Через полчаса мы оказались возле карьера, высоко в горах, у места слияния двух речек. Гигантские машины на гусеничном ходу отодвинулись от изгрызанного мраморного обрыва, запыхтели и двинулись к своей добыче. Свирепо куснув ее, они отвернулись, будто досадуя, что добыча слишком мала, и с урчанием выплюнули мрамор в поджидавший грузовик. Грузовик отъехал, другой занял его место, и машина снова яростно впилась в мраморный бок горы. В начале разработки карьера сюда приходили поглазеть на машины огромные сибирские медведи.
Я подошел к краю уступа и поглядел вниз. Земля качнулась у меня под ногами. Меня окликнули — стоять тут было опасно. Мрамор многоцветный — розовый с бежевыми прожилками, голубой, белый с голубым — свадебные и кондитерские тона. Я подобрал несколько обломков, сунул их в карман плаща, чтобы привезти их с собой в Лондон. Шероховатые куски, мрамор мягкий, но тяжелый, сияют и поблескивают наполовину скрытые кристаллы. Я поднимаю еще один обломок и нюхаю его. Даже мокрый, он пахнет только байкальским льдом, ветром и пустынностью только что проложенной сибирской дороги — другими словами, он не пахнет вовсе. Это безлюдье и глухомань наталкивают меня на несуществующие сравнения. Это все равно, что приложить к уху морскую раковину и сказать, что слышишь море. Его не слышно, но должен же ты что-то слышать, пусть только биение собственной крови.

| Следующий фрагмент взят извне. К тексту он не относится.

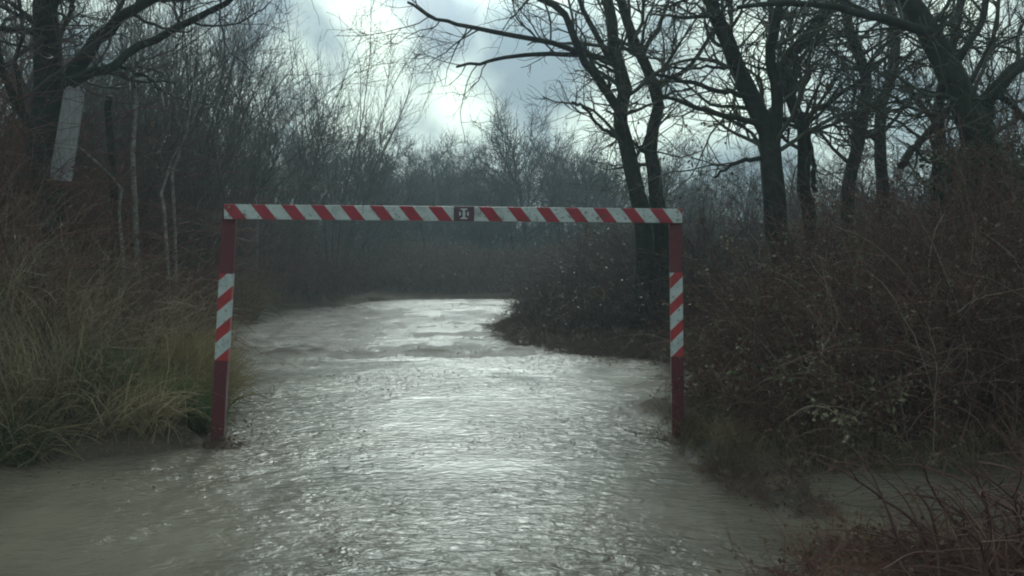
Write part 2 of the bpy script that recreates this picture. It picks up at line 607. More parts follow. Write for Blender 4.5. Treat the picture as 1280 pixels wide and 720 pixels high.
def paint_mat(name, base, worn, striped=None, pitch=0.26, slope=1.0, axis_i=0, duty=0.53, phase=0.0, zr=None, shift=None, mud=None):
    """old gloss paint; striped: red and white bands cut across the board"""
    m, w, p, o = mat(name)
    tc = w.n('ShaderNodeTexCoord').outputs['Object']
    sep = w.n('ShaderNodeSeparateXYZ', {0: tc})
    n = w.noise(tc, 9, 5, 0.65)
    n2 = w.noise(tc, 55, 4, 0.6)
    col = w.mix(w.ramp(n, 0.42, 0.72), base, worn)
    rough = 0.42
    if striped:
        q = w.math('ADD', w.math('MULTIPLY', sep.outputs[0], 1.0 if axis_i == 0 else slope),
                   w.math('MULTIPLY', sep.outputs[2], slope if axis_i == 0 else 1.0))
        if shift:
            side = w.math('GREATER_THAN', sep.outputs[0], shift[0])
            q = w.math('ADD', q, w.math('ADD', w.math('MULTIPLY', side, shift[2] - shift[1]), shift[1]))
        q = w.math('FRACT', w.math('ADD', w.math('DIVIDE', q, pitch), phase))
        fac = w.math('LESS_THAN', q, duty)
        dirty = w.mix(w.ramp(n, 0.45, 0.7), striped, tuple(c * 0.72 for c in striped))
        stripe = w.mix(fac, col, dirty)
        if zr:
            inr = w.math('MULTIPLY', w.math('GREATER_THAN', sep.outputs[2], zr[0]), w.math('LESS_THAN', sep.outputs[2], zr[1]))
            stripe = w.mix(inr, w.mix(n, (0.085, 0.014, 0.026), (0.13, 0.03, 0.04)), stripe)
        col = stripe
    n3 = w.noise(tc, 16, 6, 0.7)
    col = w.mix(w.math('MULTIPLY', w.ramp(n3, 0.57, 0.66), 0.75), col, (0.10, 0.055, 0.035))
    col = w.mix(w.ramp(n2, 0.60, 0.70), col, (0.07, 0.05, 0.04))
    if mud is not None:
        wet = w.ramp(w.math('ADD', sep.outputs[2], w.math('MULTIPLY', n, 0.45)), mud + 0.75, mud + 0.40)
        col = w.mix(w.math('MULTIPLY', wet, 0.8), col, (0.085, 0.068, 0.05))
    w.link(col, p.inputs['Base Color'])
    p.inputs['Roughness'].default_value = rough
    p.inputs['Specular IOR Level'].default_value = 0.3
    b = w.n('ShaderNodeBump', {'Strength': 0.3, 'Distance': 0.003, 'Height': n2})
    w.link(b.outputs[0], p.inputs['Normal'])
    return m


def box_bm(sx, sy, sz, bev=0.004, center=(0, 0, 0)):
    import bmesh
    bm = bmesh.new()
    bmesh.ops.create_cube(bm, size=1.0)
    bmesh.ops.scale(bm, vec=(sx, sy, sz), verts=bm.verts)
    bmesh.ops.bevel(bm, geom=bm.edges[:], offset=bev, segments=2, affect='EDGES', profile=0.6)
    bmesh.ops.translate(bm, vec=center, verts=bm.verts)
    return bm


def bm_obj(name, bm, m, parent=None):
    me = bpy.data.meshes.new(name)
    bm.to_mesh(me)
    bm.free()
    me.materials.append(m)
    o = bpy.data.objects.new(name, me)
    COL.objects.link(o)
    if parent:
        o.parent = parent
    return o


def barrier():
    import bmesh
    DL, DR = 7.0, 7.22
    WHITE = (0.44, 0.49, 0.49)
    RED, RED2 = (0.36, 0.035, 0.04), (0.24, 0.03, 0.035)
    tl, bl = at(288, 262, DL), at(272, 556, DL)
    tr, br = at(844, 268, DR), at(847.5, 548, DR)
    root = empty('height_barrier', tuple((bl + br) / 2))
    tag(root, 'red and white striped height barrier standing in the flood water', 'height barrier')
    org = Vector((bl + br) / 2)

    def post(top, bot, wdt, mtl, twist):
        top, bot = Vector(top), Vector(bot)
        bot = bot + (bot - top).normalized() * 0.3
        L = (top - bot).length
        o = bm_obj('post', box_bm(wdt, wdt, L, 0.006), mtl, root)
        o.location = (top + bot) / 2 - org
        zax = (top - bot).normalized()
        xax = Vector((1, 0, 0))
        yax = zax.cross(xax).normalized()
        xax = yax.cross(zax)
        o.rotation_euler = (Matrix((xax, yax, zax)).transposed() @ Matrix.Rotation(twist, 3, 'Z')).to_euler()
        return o, L

    # posts: (object z runs up the post, zero in its middle)
    Ltot = (Vector(tl) - Vector(bl)).length + 0.3

    def zof(py, top_y, bot_y, L):       # photo row to post z
        return L / 2 - (py - top_y) / (bot_y - top_y) * (L - 0.3)
    # left post bands
    L = Ltot
    lp = 0.272
    zt, zb = zof(341, 262, 556, L), zof(449, 262, 556, L)
    # white bands rise to the right on the post
    ml = paint_mat('left_post_paint', RED, RED2, WHITE, pitch=lp, slope=-1.0, axis_i=1, duty=0.56,
                   phase=(-(zb + 0.055) / lp) % 1.0, zr=(zb, zt), mud=-L / 2)
    mlp = bpy.data.materials['left_post_paint']
    o, _ = post(tl, bl, 0.112, ml, R(10))
    o['label'] = 'left post leaning inwards at its top'
    L2 = (Vector(tr) - Vector(br)).length + 0.3
    lp2 = 0.240
    zt, zb = zof(340, 268, 548, L2), zof(444, 268, 548, L2)
    mr = paint_mat('right_post_paint', RED, RED2, WHITE, pitch=lp2, slope=-1.0, axis_i=1, duty=0.56,
                   phase=(-(zb + 0.05) / lp2) % 1.0, zr=(zb, zt), mud=-L2 / 2)
    o, _ = post(tr, br, 0.110, mr, R(-8))
    o['label'] = 'upright right post at the bramble bank'
    # crossbar
    a, b = Vector(at(281, 264.5, DL - 0.085)), Vector(at(852, 270, DR - 0.085))
    Lb = (b - a).length
    pitch = 0.2525
    mb = paint_mat('crossbar_paint', (0.30, 0.028, 0.045), (0.21, 0.028, 0.04), WHITE, pitch=pitch, slope=0.80, axis_i=0,
                   shift=((575.5 - 281) / (852 - 281) * Lb - Lb / 2, -0.028, 0.040),
                   duty=0.53, phase=((Lb / 2 - 0.085 - 0.03) / pitch) % 1.0)
    bar = bm_obj('crossbar', box_bm(Lb, 0.045, 0.126, 0.004), mb, root)
    bar.location = (a + b) / 2 - org
    ang = math.atan2(b.z - a.z, b.x - a.x)
    yaw = math.atan2(b.y - a.y, b.x - a.x)
    bar.rotation_euler = (0, -ang, yaw)
    # bolt heads at each end
    steel = mat('bolt_steel')
    steel[2].inputs['Base Color'].default_value = (0.25, 0.24, 0.22, 1)
    steel[2].inputs['Metallic'].default_value = 0.8
    steel[2].inputs['Roughness'].default_value = 0.5
    for sx in (-1, 1):
        for sz in (-1, 1):
            bm = bmesh.new()
            bmesh.ops.create_cone(bm, cap_ends=True, segments=6, radius1=0.011, radius2=0.010, depth=0.012)
            bmesh.ops.rotate(bm, cent=(0, 0, 0), matrix=Matrix.Rotation(R(90), 3, 'X'), verts=bm.verts)
            q = bm_obj('bolt', bm, steel[0], bar)
            q.location = (sx * (Lb / 2 - 0.045), -0.029, sz * 0.035)
    # plate in the middle with its white device
    cx = (575.5 - 281) / (852 - 281) * Lb - Lb / 2
    mp, w, p, _o = mat('dark_plate')
    p.inputs['Base Color'].default_value = (0.075, 0.03, 0.04, 1)
    p.inputs['Roughness'].default_value = 0.45
    pl = bm_obj('sign_plate', box_bm(0.178, 0.008, 0.128, 0.002), mp, bar)
    pl.location = (cx, -0.0275, 0)
    mw, w, p, _o = mat('device_white')
    p.inputs['Base Color'].default_value = (0.42, 0.43, 0.45, 1)
    p.inputs['Roughness'].default_value = 0.5
    bm = bmesh.new()

    def poly(pts):
        th = 0.003
        f = [bm.verts.new((x, -th, z)) for x, z in pts]
        g = [bm.verts.new((x, 0, z)) for x, z in pts]
        bm.faces.new(f)
        bm.faces.new(g[::-1])
        n = len(pts)
        for i in range(n):
            j = (i + 1) % n
            bm.faces.new((f[j], f[i], g[i], g[j]))
    # arrows up and down to limit bars, and a mark on each side
    poly([(-.038, .050), (.038, .050), (.034, .040), (.014, .034), (.010, .020), (-.010, .020), (-.014, .034), (-.034, .040)])
    poly([(-.034, -.040), (-.014, -.034), (-.010, -.020), (.010, -.020), (.014, -.034), (.034, -.040), (.038, -.050), (-.038, -.050)])
    poly([(-.014, .0185), (.014, .0185), (.014, -.0185), (-.014, -.0185)])
    poly([(-.048, .018), (-.036, .020), (-.030, .006), (-.030, -.006), (-.036, -.020), (-.048, -.018)])
    poly([(.048, .018), (.048, -.018), (.036, -.020), (.030, -.006), (.030, .006), (.036, .020)])
    bmesh.ops.recalc_face_normals(bm, faces=bm.faces)
    dv = bm_obj('emblem', bm, mw, bar)
    dv.location = (cx, -0.0318, 0)
    dv.scale = (0.87, 1, 0.92)


barrier()

# ------------------------------------------------------------------ trees
# limb: list of (px, py) rows and widths in photo pixels, with a distance; grown on into twigs


def limb(pts, w0, w1, Yd, rng, K=18, depth_wave=0.5, ground_end=False, extend=0.0, dy=0.0):
    n = len(pts)
    P, Rr = [], []
    ph = rng.uniform(0, 6)
    for i, (x, y) in enumerate(pts):
        yy = Yd + dy * i / max(1, n - 1) + depth_wave * math.sin(ph + i * 0.9) * (i / n)
        P.append(at(x, y, yy))
        wd = w0 + (w1 - w0) * i / max(1, n - 1)
        Rr.append(0.5 * wd / FPX * yy)
    if ground_end:
        b = P[0].copy()
        g = hz(b[0], b[1]) - 0.3
        steps = max(1, int((b[2] - g) / 1.0))
        pre = []
        for k in range(1, steps + 1):
            f = k / steps
            pre.append(np.array([b[0] + 0.05 * math.sin(k * 2.1), b[1], b[2] + (g - b[2]) * f]))
        P = pre[::-1] + P
        Rr = [Rr[0] * (1.35 if k == 0 else 1.08) for k in range(steps)] + Rr
    if extend:
        d = unit(P[-1] - P[-2])
        for k in range(3):
            d = unit(d + rng.normal(size=3) * 0.22 + np.array([0, 0, 0.1]))
            P.append(P[-1] + d * extend / 3)
            Rr.append(Rr[-1] * 0.68)
    P = np.array(P)
    return resample(P, Rr, K, rng, 0.012)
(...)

Но прикосновение куска мрамора к моим губам и его воображаемый запах остались для меня символом Байкала и Сибири. В нем было все: кедры, тополя, вишневые сады, ольха, сибирские яблоки; земляника, малина, черника, дикая смородина; чайки, цапли, бакланы; осетр, омуль, хариус и байкальская рыба голомянка, живущая на глубине более двух тысяч футов. От мрамора шел запах снега, лежащего среди деревьев, снега, хлопьями падающего с растопыренных веток, достаточно крепких, чтобы удержать на себе тяжесть значительно большую, чем та, которую они с себя стряхивают.
Нагруженные грузовики спустились в долину, отвозя плиты и глыбы мрамора туда, где его будут дробить.